Retype the whole listing below, character for character.

[Begin]

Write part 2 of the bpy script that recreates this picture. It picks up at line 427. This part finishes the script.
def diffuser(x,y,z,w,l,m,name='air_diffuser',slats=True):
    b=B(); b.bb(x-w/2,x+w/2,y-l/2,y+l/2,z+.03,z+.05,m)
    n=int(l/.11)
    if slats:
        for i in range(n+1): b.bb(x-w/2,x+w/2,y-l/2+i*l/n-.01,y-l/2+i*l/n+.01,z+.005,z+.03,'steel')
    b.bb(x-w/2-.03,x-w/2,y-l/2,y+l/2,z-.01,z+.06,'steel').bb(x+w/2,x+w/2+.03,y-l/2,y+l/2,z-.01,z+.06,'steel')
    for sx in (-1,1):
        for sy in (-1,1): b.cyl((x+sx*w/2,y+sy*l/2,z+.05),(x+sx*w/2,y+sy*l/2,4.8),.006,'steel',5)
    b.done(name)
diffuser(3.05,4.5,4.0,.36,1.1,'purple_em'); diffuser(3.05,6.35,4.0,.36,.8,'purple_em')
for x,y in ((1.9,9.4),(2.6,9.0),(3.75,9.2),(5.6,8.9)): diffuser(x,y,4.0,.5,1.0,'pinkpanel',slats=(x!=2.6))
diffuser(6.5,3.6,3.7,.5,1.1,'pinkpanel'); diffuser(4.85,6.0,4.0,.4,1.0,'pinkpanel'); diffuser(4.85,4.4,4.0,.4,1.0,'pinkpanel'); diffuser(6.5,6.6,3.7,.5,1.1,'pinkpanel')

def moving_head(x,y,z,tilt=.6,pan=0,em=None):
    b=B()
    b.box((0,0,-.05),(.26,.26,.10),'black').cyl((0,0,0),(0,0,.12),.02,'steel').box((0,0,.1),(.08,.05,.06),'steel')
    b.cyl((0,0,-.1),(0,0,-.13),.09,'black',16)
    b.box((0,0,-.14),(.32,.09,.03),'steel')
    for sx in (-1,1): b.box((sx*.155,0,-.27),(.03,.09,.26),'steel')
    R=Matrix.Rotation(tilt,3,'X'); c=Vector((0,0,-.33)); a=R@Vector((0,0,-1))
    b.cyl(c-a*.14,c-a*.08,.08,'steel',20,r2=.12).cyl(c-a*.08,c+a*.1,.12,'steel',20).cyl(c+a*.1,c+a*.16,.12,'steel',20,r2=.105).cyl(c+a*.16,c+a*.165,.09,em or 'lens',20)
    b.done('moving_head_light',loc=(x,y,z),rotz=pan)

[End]

▶ **Written solution**
Write part 2 of the bpy script that recreates this picture. It picks up at line 427. This part finishes the script.
def diffuser(x,y,z,w,l,m,name='air_diffuser',slats=True):
    b=B(); b.bb(x-w/2,x+w/2,y-l/2,y+l/2,z+.03,z+.05,m)
    n=int(l/.11)
    if slats:
        for i in range(n+1): b.bb(x-w/2,x+w/2,y-l/2+i*l/n-.01,y-l/2+i*l/n+.01,z+.005,z+.03,'steel')
    b.bb(x-w/2-.03,x-w/2,y-l/2,y+l/2,z-.01,z+.06,'steel').bb(x+w/2,x+w/2+.03,y-l/2,y+l/2,z-.01,z+.06,'steel')
    for sx in (-1,1):
        for sy in (-1,1): b.cyl((x+sx*w/2,y+sy*l/2,z+.05),(x+sx*w/2,y+sy*l/2,4.8),.006,'steel',5)
    b.done(name)
diffuser(3.05,4.5,4.0,.36,1.1,'purple_em'); diffuser(3.05,6.35,4.0,.36,.8,'purple_em')
for x,y in ((1.9,9.4),(2.6,9.0),(3.75,9.2),(5.6,8.9)): diffuser(x,y,4.0,.5,1.0,'pinkpanel',slats=(x!=2.6))
diffuser(6.5,3.6,3.7,.5,1.1,'pinkpanel'); diffuser(4.85,6.0,4.0,.4,1.0,'pinkpanel'); diffuser(4.85,4.4,4.0,.4,1.0,'pinkpanel'); diffuser(6.5,6.6,3.7,.5,1.1,'pinkpanel')

def moving_head(x,y,z,tilt=.6,pan=0,em=None):
    b=B()
    b.box((0,0,-.05),(.26,.26,.10),'black').cyl((0,0,0),(0,0,.12),.02,'steel').box((0,0,.1),(.08,.05,.06),'steel')
    b.cyl((0,0,-.1),(0,0,-.13),.09,'black',16)
    b.box((0,0,-.14),(.32,.09,.03),'steel')
    for sx in (-1,1): b.box((sx*.155,0,-.27),(.03,.09,.26),'steel')
    R=Matrix.Rotation(tilt,3,'X'); c=Vector((0,0,-.33)); a=R@Vector((0,0,-1))
    b.cyl(c-a*.14,c-a*.08,.08,'steel',20,r2=.12).cyl(c-a*.08,c+a*.1,.12,'steel',20).cyl(c+a*.1,c+a*.16,.12,'steel',20,r2=.105).cyl(c+a*.16,c+a*.165,.09,em or 'lens',20)
    b.done('moving_head_light',loc=(x,y,z),rotz=pan)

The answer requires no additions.